REQUIREMENT.
Reproduce only this span: the line containing "r_b2, c0, c1, rr", the line containing "part(mb, 'rust_run', RUSTY, r_b2)", and every line between them, all exactly as given.

— START RECORDS SHOWN —

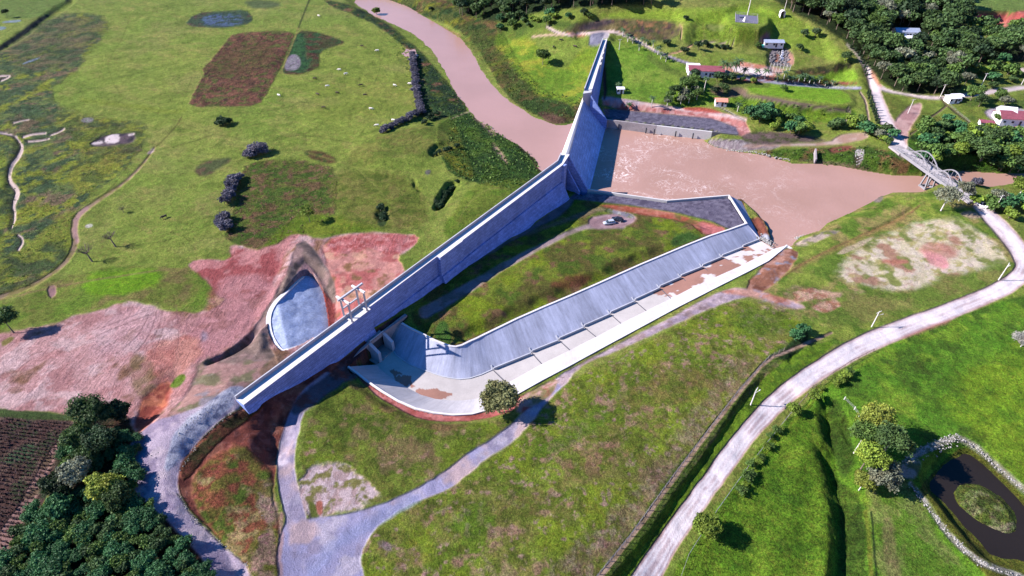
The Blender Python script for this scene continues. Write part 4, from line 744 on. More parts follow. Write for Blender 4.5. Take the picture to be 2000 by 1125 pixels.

— END RECORDS SHOWN —
— START RECORDS SHOWN —

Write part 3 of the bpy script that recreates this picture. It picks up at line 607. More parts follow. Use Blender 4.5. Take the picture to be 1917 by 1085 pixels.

— END RECORDS SHOWN —
— START RECORDS SHOWN —

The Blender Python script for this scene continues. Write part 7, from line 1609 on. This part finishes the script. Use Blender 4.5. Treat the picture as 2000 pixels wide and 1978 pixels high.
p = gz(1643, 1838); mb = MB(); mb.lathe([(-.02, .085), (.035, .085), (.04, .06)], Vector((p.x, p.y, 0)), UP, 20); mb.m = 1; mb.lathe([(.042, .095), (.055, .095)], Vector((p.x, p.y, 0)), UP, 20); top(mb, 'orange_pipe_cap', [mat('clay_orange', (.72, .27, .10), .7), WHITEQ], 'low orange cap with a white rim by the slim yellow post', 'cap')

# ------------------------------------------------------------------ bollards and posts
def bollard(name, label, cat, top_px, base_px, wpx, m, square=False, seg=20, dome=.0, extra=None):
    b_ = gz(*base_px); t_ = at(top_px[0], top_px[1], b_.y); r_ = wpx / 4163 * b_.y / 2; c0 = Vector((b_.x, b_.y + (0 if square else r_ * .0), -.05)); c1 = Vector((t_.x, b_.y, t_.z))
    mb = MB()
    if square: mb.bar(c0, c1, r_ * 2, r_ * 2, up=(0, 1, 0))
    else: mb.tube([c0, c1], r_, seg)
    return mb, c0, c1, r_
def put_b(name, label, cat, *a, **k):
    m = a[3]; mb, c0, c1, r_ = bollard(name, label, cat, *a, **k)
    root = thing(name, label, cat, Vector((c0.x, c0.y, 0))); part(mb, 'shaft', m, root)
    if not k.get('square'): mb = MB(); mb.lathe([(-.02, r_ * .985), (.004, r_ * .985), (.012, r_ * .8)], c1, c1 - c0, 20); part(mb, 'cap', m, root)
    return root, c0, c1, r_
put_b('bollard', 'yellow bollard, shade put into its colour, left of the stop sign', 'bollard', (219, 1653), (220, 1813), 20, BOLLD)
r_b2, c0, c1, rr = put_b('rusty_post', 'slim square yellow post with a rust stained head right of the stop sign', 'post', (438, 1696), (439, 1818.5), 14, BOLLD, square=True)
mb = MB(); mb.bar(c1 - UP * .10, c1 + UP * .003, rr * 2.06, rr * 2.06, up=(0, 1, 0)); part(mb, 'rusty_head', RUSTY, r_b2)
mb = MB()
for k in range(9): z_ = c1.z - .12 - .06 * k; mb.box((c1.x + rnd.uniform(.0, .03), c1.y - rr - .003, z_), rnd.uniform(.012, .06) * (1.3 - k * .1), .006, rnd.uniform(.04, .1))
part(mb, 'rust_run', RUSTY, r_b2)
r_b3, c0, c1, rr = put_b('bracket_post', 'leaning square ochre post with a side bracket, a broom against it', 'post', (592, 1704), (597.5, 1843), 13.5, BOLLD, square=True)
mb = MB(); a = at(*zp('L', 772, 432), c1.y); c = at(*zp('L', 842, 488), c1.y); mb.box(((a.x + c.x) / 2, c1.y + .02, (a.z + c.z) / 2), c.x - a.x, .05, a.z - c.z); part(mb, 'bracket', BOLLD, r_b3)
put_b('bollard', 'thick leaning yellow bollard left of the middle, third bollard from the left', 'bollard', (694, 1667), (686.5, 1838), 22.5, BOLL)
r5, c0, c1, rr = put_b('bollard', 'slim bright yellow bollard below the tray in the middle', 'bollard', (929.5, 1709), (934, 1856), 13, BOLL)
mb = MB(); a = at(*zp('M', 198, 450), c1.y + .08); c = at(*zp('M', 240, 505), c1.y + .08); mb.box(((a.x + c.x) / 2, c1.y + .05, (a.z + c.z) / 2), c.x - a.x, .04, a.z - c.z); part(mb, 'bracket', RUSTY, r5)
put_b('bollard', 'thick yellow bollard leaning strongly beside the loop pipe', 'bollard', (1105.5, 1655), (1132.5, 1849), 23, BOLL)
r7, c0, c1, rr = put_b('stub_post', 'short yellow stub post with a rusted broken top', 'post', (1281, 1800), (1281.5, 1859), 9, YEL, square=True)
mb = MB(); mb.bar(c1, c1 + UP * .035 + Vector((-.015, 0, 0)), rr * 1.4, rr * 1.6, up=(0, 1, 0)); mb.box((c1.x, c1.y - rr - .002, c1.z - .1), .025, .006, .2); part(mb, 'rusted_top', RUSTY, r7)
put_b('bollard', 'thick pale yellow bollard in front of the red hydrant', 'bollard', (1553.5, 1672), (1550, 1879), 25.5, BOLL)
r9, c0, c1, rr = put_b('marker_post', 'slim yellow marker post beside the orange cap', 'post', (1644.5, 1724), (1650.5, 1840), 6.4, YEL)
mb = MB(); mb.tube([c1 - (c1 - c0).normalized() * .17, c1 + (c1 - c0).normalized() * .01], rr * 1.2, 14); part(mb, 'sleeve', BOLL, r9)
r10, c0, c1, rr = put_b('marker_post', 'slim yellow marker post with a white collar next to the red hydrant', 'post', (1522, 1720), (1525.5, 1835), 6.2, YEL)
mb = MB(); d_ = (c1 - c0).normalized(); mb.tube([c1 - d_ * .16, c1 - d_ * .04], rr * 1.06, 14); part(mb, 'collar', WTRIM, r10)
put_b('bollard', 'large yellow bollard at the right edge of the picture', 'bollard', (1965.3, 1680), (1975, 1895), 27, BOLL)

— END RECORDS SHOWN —

THE RESULT.
r_b2, c0, c1, rr = put_b('rusty_post', 'slim square yellow post with a rust stained head right of the stop sign', 'post', (438, 1696), (439, 1818.5), 14, BOLLD, square=True)
mb = MB(); mb.bar(c1 - UP * .10, c1 + UP * .003, rr * 2.06, rr * 2.06, up=(0, 1, 0)); part(mb, 'rusty_head', RUSTY, r_b2)
mb = MB()
for k in range(9): z_ = c1.z - .12 - .06 * k; mb.box((c1.x + rnd.uniform(.0, .03), c1.y - rr - .003, z_), rnd.uniform(.012, .06) * (1.3 - k * .1), .006, rnd.uniform(.04, .1))
part(mb, 'rust_run', RUSTY, r_b2)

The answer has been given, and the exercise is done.